§ Do this
Everything in the listing should be restated word for word.
★ ★ ★ ★ ★
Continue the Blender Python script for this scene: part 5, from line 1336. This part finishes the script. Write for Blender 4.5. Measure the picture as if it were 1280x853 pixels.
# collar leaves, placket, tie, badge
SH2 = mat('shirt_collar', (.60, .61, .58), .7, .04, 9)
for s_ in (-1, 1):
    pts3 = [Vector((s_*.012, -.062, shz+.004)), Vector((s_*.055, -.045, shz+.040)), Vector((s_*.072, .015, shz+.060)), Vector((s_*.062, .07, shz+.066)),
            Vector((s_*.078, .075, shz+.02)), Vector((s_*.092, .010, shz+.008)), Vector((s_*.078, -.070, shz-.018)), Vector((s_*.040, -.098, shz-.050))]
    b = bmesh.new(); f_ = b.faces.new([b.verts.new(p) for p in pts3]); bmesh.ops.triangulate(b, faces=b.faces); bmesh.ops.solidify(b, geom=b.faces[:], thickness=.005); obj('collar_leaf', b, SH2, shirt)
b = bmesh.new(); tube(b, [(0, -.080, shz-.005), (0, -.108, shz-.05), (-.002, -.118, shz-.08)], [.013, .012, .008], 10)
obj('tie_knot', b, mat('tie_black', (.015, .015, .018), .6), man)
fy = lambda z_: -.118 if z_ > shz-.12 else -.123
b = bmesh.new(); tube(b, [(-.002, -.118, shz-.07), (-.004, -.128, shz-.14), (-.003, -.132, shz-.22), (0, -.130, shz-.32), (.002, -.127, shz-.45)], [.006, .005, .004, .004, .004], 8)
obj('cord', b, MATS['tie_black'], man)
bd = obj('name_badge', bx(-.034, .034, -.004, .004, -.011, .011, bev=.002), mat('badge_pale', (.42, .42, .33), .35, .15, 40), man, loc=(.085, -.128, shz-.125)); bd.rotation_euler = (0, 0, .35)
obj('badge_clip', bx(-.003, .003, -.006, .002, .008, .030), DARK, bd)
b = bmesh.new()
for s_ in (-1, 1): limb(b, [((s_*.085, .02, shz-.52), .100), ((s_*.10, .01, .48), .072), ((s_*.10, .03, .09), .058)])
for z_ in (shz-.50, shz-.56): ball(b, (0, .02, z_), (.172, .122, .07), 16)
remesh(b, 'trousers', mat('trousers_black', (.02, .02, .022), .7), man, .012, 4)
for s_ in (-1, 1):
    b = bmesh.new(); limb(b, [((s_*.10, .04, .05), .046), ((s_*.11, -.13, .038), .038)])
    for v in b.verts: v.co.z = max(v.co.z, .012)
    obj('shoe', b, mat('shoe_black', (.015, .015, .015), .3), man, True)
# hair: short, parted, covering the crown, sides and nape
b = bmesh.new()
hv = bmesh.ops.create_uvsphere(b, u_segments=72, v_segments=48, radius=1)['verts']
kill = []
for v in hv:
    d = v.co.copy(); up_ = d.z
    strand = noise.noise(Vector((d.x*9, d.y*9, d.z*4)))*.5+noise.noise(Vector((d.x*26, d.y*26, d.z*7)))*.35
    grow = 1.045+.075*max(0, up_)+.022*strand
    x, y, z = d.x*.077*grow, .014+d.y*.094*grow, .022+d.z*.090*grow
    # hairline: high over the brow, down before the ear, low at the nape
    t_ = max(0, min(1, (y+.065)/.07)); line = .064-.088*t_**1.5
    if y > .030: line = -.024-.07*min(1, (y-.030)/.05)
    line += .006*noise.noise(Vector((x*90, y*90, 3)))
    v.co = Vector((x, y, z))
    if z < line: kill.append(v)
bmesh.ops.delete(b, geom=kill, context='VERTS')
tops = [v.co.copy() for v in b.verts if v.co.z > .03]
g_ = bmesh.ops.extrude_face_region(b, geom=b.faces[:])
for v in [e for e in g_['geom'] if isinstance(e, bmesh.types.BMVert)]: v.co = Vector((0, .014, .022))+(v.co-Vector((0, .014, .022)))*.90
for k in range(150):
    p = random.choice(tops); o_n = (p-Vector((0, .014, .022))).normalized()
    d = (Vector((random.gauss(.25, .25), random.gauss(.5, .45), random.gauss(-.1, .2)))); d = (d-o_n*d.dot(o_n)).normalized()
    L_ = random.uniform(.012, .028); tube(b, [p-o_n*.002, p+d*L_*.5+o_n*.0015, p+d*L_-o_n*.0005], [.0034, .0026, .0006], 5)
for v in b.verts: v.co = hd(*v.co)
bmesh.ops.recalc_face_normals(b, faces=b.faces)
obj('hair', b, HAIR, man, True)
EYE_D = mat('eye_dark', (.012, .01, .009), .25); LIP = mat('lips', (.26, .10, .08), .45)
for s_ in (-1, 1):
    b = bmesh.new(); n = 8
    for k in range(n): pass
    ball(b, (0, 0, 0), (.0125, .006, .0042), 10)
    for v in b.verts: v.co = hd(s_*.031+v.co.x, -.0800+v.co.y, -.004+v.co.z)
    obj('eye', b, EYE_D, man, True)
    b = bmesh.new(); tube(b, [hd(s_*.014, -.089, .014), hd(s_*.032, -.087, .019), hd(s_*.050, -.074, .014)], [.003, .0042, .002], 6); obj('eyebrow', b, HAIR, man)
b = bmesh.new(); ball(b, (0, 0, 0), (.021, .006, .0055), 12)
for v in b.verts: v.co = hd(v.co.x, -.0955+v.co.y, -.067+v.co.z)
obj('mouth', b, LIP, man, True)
★ ★ ★ ★ ★
§ Reply
Continue the Blender Python script for this scene: part 5, from line 1336. This part finishes the script. Write for Blender 4.5. Measure the picture as if it were 1280x853 pixels.
# collar leaves, placket, tie, badge
SH2 = mat('shirt_collar', (.60, .61, .58), .7, .04, 9)
for s_ in (-1, 1):
    pts3 = [Vector((s_*.012, -.062, shz+.004)), Vector((s_*.055, -.045, shz+.040)), Vector((s_*.072, .015, shz+.060)), Vector((s_*.062, .07, shz+.066)),
            Vector((s_*.078, .075, shz+.02)), Vector((s_*.092, .010, shz+.008)), Vector((s_*.078, -.070, shz-.018)), Vector((s_*.040, -.098, shz-.050))]
    b = bmesh.new(); f_ = b.faces.new([b.verts.new(p) for p in pts3]); bmesh.ops.triangulate(b, faces=b.faces); bmesh.ops.solidify(b, geom=b.faces[:], thickness=.005); obj('collar_leaf', b, SH2, shirt)
b = bmesh.new(); tube(b, [(0, -.080, shz-.005), (0, -.108, shz-.05), (-.002, -.118, shz-.08)], [.013, .012, .008], 10)
obj('tie_knot', b, mat('tie_black', (.015, .015, .018), .6), man)
fy = lambda z_: -.118 if z_ > shz-.12 else -.123
b = bmesh.new(); tube(b, [(-.002, -.118, shz-.07), (-.004, -.128, shz-.14), (-.003, -.132, shz-.22), (0, -.130, shz-.32), (.002, -.127, shz-.45)], [.006, .005, .004, .004, .004], 8)
obj('cord', b, MATS['tie_black'], man)
bd = obj('name_badge', bx(-.034, .034, -.004, .004, -.011, .011, bev=.002), mat('badge_pale', (.42, .42, .33), .35, .15, 40), man, loc=(.085, -.128, shz-.125)); bd.rotation_euler = (0, 0, .35)
obj('badge_clip', bx(-.003, .003, -.006, .002, .008, .030), DARK, bd)
b = bmesh.new()
for s_ in (-1, 1): limb(b, [((s_*.085, .02, shz-.52), .100), ((s_*.10, .01, .48), .072), ((s_*.10, .03, .09), .058)])
for z_ in (shz-.50, shz-.56): ball(b, (0, .02, z_), (.172, .122, .07), 16)
remesh(b, 'trousers', mat('trousers_black', (.02, .02, .022), .7), man, .012, 4)
for s_ in (-1, 1):
    b = bmesh.new(); limb(b, [((s_*.10, .04, .05), .046), ((s_*.11, -.13, .038), .038)])
    for v in b.verts: v.co.z = max(v.co.z, .012)
    obj('shoe', b, mat('shoe_black', (.015, .015, .015), .3), man, True)
# hair: short, parted, covering the crown, sides and nape
b = bmesh.new()
hv = bmesh.ops.create_uvsphere(b, u_segments=72, v_segments=48, radius=1)['verts']
kill = []
for v in hv:
    d = v.co.copy(); up_ = d.z
    strand = noise.noise(Vector((d.x*9, d.y*9, d.z*4)))*.5+noise.noise(Vector((d.x*26, d.y*26, d.z*7)))*.35
    grow = 1.045+.075*max(0, up_)+.022*strand
    x, y, z = d.x*.077*grow, .014+d.y*.094*grow, .022+d.z*.090*grow
    # hairline: high over the brow, down before the ear, low at the nape
    t_ = max(0, min(1, (y+.065)/.07)); line = .064-.088*t_**1.5
    if y > .030: line = -.024-.07*min(1, (y-.030)/.05)
    line += .006*noise.noise(Vector((x*90, y*90, 3)))
    v.co = Vector((x, y, z))
    if z < line: kill.append(v)
bmesh.ops.delete(b, geom=kill, context='VERTS')
tops = [v.co.copy() for v in b.verts if v.co.z > .03]
g_ = bmesh.ops.extrude_face_region(b, geom=b.faces[:])
for v in [e for e in g_['geom'] if isinstance(e, bmesh.types.BMVert)]: v.co = Vector((0, .014, .022))+(v.co-Vector((0, .014, .022)))*.90
for k in range(150):
    p = random.choice(tops); o_n = (p-Vector((0, .014, .022))).normalized()
    d = (Vector((random.gauss(.25, .25), random.gauss(.5, .45), random.gauss(-.1, .2)))); d = (d-o_n*d.dot(o_n)).normalized()
    L_ = random.uniform(.012, .028); tube(b, [p-o_n*.002, p+d*L_*.5+o_n*.0015, p+d*L_-o_n*.0005], [.0034, .0026, .0006], 5)
for v in b.verts: v.co = hd(*v.co)
bmesh.ops.recalc_face_normals(b, faces=b.faces)
obj('hair', b, HAIR, man, True)
EYE_D = mat('eye_dark', (.012, .01, .009), .25); LIP = mat('lips', (.26, .10, .08), .45)
for s_ in (-1, 1):
    b = bmesh.new(); n = 8
    for k in range(n): pass
    ball(b, (0, 0, 0), (.0125, .006, .0042), 10)
    for v in b.verts: v.co = hd(s_*.031+v.co.x, -.0800+v.co.y, -.004+v.co.z)
    obj('eye', b, EYE_D, man, True)
    b = bmesh.new(); tube(b, [hd(s_*.014, -.089, .014), hd(s_*.032, -.087, .019), hd(s_*.050, -.074, .014)], [.003, .0042, .002], 6); obj('eyebrow', b, HAIR, man)
b = bmesh.new(); ball(b, (0, 0, 0), (.021, .006, .0055), 12)
for v in b.verts: v.co = hd(v.co.x, -.0955+v.co.y, -.067+v.co.z)
obj('mouth', b, LIP, man, True)